As you know, it is against all the rules to use your IRA to invest in anything which benefits you or a related party. This is one quick way to get your entire IRA disqualified, quite likely owing a big tax bill and penalties as well.
However – and there’s always a however in life, right? – there is one possible way that you could use funds from an IRA to invest in your own business. It’s a bit tricky, but it is a perfectly legal, in fact encouraged, method.
Howzat? The IRS encourages the use of IRA funds for your own business? Not exactly. There’s more to it than that. The IRS encourages by preferential law the use of 401(k) funds to invest in the business sponsoring the plan. A 401(k) is a type of qualified retirement plan that is allowed specifically to invest in the stock of the employer.
So, if you start a business and it’s incorporated (specifically a C corporation, not an S corporation), you can adopt a 401(k) and roll your IRA into the plan, then use the 401(k) funds to invest in your business. You have to make certain that the 401(k) follows all the usual rules – the plan has to be primarily designed to provide retirement benefits, it must be permanent in nature, you must make substantial and recurring contributions, and the plan must not discriminate against employees. Generally this business must be a new start up in order for the process to fit in with the rules.

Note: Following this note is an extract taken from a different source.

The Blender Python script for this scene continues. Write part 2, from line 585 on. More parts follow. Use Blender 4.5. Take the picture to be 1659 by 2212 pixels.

Done correctly, this is a tax-free way to access your retirement savings funds to underwrite your new business. Since it’s not a loan per se, there is no requirement for lender approval or specific credit requirements, either.
This sort of use of your retirement funds comes with risks, for sure. The IRS admits that a high percentage of businesses adopting a ROBS strategy ultimately fail. And this means that a significant portion of your retirement savings will be lost as well.
This is definitely not for the faint of heart. Although all the statutes allow the method as legal, the IRS is well aware of the method and they don’t seem to like it much. They’re referring to this activity as “rollovers as business startups”, or ROBS, and they are siccing their auditors on abusers of the option. I suspect that the main reason that folks run afoul of the IRS on this is if they don’t stick with the requirements for a valid plan and abuse the privilege. I recommend getting a professional (accountant or lawyer, or both) to assist with setting up the plan so that you don’t make any mistakes.
As with many of these sorts of schemes, I don’t recommend it for regular use. It could work for special circumstances though – but you should definitely be very careful if you decide to give it a shot. The downside could be significant and painful.